Pull out each line of the data that includes the word "Blender".

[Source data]
↓

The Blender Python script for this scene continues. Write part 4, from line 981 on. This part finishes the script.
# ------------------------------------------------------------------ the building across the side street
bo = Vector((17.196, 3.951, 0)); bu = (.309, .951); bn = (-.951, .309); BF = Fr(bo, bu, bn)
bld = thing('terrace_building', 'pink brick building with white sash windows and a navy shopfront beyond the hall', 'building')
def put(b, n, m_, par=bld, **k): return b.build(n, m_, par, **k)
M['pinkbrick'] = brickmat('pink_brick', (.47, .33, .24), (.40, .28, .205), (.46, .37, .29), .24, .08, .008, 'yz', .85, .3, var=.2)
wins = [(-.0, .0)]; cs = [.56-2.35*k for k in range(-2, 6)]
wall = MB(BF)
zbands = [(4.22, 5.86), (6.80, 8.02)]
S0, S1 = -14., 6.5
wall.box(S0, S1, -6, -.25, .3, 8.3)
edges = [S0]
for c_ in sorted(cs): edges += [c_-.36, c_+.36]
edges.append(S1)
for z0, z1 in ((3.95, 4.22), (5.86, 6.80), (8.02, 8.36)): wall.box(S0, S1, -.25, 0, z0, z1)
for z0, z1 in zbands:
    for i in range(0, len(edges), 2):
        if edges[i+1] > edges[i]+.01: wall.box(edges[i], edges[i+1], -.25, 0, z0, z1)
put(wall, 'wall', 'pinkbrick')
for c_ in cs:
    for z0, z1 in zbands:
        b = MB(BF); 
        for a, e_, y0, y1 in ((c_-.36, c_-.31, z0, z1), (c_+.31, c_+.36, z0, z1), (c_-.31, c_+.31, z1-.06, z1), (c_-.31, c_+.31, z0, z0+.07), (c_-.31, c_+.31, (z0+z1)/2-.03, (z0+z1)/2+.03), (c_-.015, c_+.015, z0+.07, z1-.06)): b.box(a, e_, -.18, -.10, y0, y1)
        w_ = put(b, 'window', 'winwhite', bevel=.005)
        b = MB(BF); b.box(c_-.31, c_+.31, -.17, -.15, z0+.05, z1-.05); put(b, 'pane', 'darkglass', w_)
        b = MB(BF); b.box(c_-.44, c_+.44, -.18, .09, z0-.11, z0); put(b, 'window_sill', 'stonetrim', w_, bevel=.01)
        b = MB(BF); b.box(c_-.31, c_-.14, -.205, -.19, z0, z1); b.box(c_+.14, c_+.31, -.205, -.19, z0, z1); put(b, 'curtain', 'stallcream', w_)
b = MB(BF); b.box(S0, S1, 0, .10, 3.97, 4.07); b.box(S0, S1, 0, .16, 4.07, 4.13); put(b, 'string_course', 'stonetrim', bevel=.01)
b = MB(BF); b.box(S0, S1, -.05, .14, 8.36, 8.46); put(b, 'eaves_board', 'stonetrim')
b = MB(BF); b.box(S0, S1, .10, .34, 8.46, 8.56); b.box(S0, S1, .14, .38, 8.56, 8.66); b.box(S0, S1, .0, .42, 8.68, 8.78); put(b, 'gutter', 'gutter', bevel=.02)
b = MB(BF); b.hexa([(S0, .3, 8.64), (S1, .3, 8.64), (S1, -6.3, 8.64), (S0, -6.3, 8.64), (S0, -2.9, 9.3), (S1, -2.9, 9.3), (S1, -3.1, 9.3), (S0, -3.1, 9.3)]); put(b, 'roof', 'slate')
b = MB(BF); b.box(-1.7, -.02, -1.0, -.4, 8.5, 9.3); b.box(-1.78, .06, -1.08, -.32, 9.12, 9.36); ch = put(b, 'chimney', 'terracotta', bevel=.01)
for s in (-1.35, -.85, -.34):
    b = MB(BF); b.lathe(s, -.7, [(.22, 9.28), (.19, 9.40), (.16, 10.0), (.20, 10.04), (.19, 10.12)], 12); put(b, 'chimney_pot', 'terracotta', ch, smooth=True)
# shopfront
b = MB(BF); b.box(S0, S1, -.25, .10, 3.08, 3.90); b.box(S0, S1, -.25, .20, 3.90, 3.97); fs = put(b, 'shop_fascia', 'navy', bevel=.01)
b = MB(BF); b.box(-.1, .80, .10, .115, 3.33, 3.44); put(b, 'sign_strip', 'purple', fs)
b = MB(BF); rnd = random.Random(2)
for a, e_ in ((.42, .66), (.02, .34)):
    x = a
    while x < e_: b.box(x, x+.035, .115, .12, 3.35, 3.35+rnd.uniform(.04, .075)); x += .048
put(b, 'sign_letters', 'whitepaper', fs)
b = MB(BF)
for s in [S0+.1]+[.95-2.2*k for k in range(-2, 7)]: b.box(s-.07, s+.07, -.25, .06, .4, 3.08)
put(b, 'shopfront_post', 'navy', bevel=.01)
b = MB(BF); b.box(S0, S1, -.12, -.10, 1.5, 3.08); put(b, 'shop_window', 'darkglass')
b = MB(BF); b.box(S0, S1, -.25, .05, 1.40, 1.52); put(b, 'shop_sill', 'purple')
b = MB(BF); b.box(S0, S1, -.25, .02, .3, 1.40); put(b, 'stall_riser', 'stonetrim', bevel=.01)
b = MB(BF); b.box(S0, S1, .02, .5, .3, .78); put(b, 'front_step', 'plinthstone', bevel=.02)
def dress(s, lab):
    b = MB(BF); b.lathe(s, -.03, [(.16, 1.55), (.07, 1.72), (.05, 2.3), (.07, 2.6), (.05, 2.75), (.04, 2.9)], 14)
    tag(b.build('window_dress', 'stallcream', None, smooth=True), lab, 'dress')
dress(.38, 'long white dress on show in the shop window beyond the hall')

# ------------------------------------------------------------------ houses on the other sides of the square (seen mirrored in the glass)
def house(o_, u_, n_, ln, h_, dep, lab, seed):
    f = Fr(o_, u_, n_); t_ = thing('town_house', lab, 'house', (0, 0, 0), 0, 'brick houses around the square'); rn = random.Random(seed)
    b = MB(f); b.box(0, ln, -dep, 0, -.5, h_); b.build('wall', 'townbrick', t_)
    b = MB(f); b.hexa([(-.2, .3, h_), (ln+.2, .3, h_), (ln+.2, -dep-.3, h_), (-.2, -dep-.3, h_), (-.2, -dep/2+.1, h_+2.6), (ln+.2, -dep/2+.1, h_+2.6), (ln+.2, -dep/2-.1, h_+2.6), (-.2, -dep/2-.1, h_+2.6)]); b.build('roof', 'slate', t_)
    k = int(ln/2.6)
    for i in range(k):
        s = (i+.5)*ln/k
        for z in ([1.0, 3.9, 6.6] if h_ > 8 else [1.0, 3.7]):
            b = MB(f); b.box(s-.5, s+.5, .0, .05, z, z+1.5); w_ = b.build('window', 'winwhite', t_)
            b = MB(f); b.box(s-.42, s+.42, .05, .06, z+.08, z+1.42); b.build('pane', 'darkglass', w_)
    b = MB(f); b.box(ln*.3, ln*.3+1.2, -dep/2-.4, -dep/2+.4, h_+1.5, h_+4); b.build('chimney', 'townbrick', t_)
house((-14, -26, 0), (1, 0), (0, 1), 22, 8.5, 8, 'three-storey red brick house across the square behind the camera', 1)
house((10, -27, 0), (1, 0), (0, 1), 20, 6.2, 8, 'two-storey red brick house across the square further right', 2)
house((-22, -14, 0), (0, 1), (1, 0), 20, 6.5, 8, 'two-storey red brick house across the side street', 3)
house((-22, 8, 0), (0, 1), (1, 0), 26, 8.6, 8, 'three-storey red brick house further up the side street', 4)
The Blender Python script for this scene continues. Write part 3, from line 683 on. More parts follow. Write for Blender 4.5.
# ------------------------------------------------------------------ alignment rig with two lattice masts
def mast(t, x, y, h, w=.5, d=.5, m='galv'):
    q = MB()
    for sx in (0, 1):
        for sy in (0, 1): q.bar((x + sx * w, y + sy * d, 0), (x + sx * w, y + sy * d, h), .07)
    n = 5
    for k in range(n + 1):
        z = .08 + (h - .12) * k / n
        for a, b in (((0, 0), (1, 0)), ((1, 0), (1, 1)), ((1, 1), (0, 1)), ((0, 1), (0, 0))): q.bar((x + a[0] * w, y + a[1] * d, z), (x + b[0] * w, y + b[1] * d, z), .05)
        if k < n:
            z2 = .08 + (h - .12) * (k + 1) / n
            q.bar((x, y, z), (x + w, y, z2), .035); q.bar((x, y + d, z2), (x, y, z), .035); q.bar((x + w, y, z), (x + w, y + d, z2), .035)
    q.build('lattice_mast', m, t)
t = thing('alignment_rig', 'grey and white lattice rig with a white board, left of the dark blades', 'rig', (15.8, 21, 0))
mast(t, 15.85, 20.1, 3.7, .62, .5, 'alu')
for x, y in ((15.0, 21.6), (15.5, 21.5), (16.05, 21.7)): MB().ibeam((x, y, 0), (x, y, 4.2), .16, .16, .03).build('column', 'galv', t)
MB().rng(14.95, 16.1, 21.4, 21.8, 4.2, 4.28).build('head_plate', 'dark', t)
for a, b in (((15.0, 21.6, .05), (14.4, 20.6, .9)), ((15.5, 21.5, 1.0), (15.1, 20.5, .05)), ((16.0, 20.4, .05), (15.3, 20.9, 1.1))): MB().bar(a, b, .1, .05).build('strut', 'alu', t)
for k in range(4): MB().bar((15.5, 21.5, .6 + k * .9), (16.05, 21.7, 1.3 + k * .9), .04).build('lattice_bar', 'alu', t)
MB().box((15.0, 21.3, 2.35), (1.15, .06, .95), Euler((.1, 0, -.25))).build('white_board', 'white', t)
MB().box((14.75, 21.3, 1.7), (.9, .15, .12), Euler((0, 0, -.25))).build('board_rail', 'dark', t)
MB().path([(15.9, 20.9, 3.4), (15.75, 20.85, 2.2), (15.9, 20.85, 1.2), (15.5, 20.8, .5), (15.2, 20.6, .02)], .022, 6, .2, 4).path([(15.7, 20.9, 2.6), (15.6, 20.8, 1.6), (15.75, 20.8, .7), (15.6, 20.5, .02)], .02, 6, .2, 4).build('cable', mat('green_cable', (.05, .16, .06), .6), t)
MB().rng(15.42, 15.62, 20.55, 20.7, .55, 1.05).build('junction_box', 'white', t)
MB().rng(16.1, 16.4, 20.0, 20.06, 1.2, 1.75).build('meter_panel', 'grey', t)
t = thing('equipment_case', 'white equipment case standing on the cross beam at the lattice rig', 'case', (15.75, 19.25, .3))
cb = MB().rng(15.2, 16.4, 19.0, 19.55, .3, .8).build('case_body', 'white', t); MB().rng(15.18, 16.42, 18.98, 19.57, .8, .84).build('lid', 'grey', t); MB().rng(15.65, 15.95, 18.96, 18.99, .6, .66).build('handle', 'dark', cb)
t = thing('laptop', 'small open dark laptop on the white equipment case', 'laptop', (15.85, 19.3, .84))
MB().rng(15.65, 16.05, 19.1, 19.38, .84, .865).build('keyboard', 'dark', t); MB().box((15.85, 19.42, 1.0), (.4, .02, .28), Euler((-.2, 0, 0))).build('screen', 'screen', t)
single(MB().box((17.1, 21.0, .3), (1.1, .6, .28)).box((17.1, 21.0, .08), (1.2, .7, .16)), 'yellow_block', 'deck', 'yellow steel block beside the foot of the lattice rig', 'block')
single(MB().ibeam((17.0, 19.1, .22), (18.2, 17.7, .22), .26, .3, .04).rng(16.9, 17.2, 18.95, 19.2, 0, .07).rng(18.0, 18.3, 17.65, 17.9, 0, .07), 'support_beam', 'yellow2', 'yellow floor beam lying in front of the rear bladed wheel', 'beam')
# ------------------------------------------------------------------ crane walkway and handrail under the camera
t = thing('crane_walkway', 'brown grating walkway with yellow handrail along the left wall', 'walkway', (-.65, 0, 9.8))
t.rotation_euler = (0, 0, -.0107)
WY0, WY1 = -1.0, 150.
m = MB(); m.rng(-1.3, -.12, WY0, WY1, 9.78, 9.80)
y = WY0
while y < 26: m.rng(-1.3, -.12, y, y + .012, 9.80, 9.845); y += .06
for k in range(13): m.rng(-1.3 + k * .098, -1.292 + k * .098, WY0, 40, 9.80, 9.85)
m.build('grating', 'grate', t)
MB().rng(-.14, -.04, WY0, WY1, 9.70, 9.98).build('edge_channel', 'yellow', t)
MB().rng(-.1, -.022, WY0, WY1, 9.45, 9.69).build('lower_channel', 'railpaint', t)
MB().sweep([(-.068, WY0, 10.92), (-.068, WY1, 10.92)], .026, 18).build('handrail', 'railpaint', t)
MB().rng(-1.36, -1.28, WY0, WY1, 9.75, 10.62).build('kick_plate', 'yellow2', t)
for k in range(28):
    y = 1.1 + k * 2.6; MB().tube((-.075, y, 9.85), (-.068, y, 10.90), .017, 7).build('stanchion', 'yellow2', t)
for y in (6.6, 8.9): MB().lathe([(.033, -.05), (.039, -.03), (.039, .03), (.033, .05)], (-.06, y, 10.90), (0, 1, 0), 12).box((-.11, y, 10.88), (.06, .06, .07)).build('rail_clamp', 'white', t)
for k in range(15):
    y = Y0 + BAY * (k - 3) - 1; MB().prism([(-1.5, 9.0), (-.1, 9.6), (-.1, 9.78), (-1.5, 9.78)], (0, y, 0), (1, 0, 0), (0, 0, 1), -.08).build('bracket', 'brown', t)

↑

__RIGHT ANSWER__:
The Blender Python script for this scene continues. Write part 4, from line 981 on. This part finishes the script.
The Blender Python script for this scene continues. Write part 3, from line 683 on. More parts follow. Write for Blender 4.5.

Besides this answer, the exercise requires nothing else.